行政法のお勉強 第9日

※行政罰

(1)意義

・行政罰とは、行政上の義務違反行為に対して課される罰則をいい、行政刑罰と行政上の秩序罰とに大別される。

⇒行政罰は公務員関係等、公法上の特別の関係にある義務違反に対する制裁である「懲戒罰」とは区別されている。また執行罰が義務の履行を強制するための手段であるのに対して、行政罰は、過去の義務違反に対する制裁の意味を持つ。

しかし、行政罰も、あらかじめ法律をもって義務違反に対する制裁予告をすることにより、間接的に義務を履行を強制する効果を持つ。


(2)行政刑罰

※意義と特色

行政刑罰とは、行政罰のうち、その原因となる行為が犯罪に該当するときに、科される刑罰(死刑、懲役、禁錮、罰金、拘留及び科料)をいう。

⇒行政刑罰は、刑事訴訟法の定めるところにより、検察官の起訴を受けた裁判所の判決により科されることになる。


(3)秩序罰

秩序罰とは、行政上の秩序を維持するための罰として、行政法規違反に過料を科すものをいい、加えられる罰が刑法の刑名が無いもので、比較的軽微な過料であるものをいう。

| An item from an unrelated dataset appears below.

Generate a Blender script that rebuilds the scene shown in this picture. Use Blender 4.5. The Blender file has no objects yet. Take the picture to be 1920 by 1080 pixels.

⇒行政上の秩序罰を科す場合にも、法律の根拠は必要である。


(4)その他の罰との関係

①懲戒罰と行政罰

行政罰は、一般権力関係において一般統治権に基づいて科されるのに対し、懲戒罰は、特別権力関係において秩序を乱した者に科される。

⇒懲戒罰は、公務員関係の秩序維持のために公務員の個別の行為に対する制裁であり、行政罰とは目的が異なるので両者は併科できることになる。

②執行罰と行政罰

執行罰は将来の義務履行違反に対して過料を科して履行を促すものであり、行政罰は過去の義務履行違反に対して過料を科して制裁を加えるものである。

⇒行政上の強制執行と行政罰は別個の目的を持つ制度であるので、同一の違反行為に対して両者を重ねて適用できる。

③秩序罰と刑罰

行政刑罰も秩序罰も、行政上の義務違反に対する制裁であるが、行政刑罰には刑法が適用されるのに対し、秩序罰には刑法の適用がない。

⇒秩序罰と刑罰の関係は、秩序罰としての過料と刑罰としての罰金、拘留とを併科しても、憲法31条、39条後段に違反しない(最判昭36.6.5)


【行政刑罰と秩序罰を比較する】

1 行政刑罰 

 [罰の内容] 刑罰(懲役、禁錮、罰金、拘留、科料)

 [刑法総則の適用] 適用あり

 [手続き] 裁判所が刑事訴訟法の定めに従い科す


2 秩序罰

 [罰の内容] 過料 (刑罰ではない)

 [刑法総則の適用] 適用なし

 [手続き] 

 ・法律に基づく過料は、裁判所が非訟事件手続き法のよって科す

 ・条例、規則違反に対する過料は、地方公共団体の長が行政行為の形式で科す

 ⇒納付のない場合は、地方税の滞納処分の例により徴収する。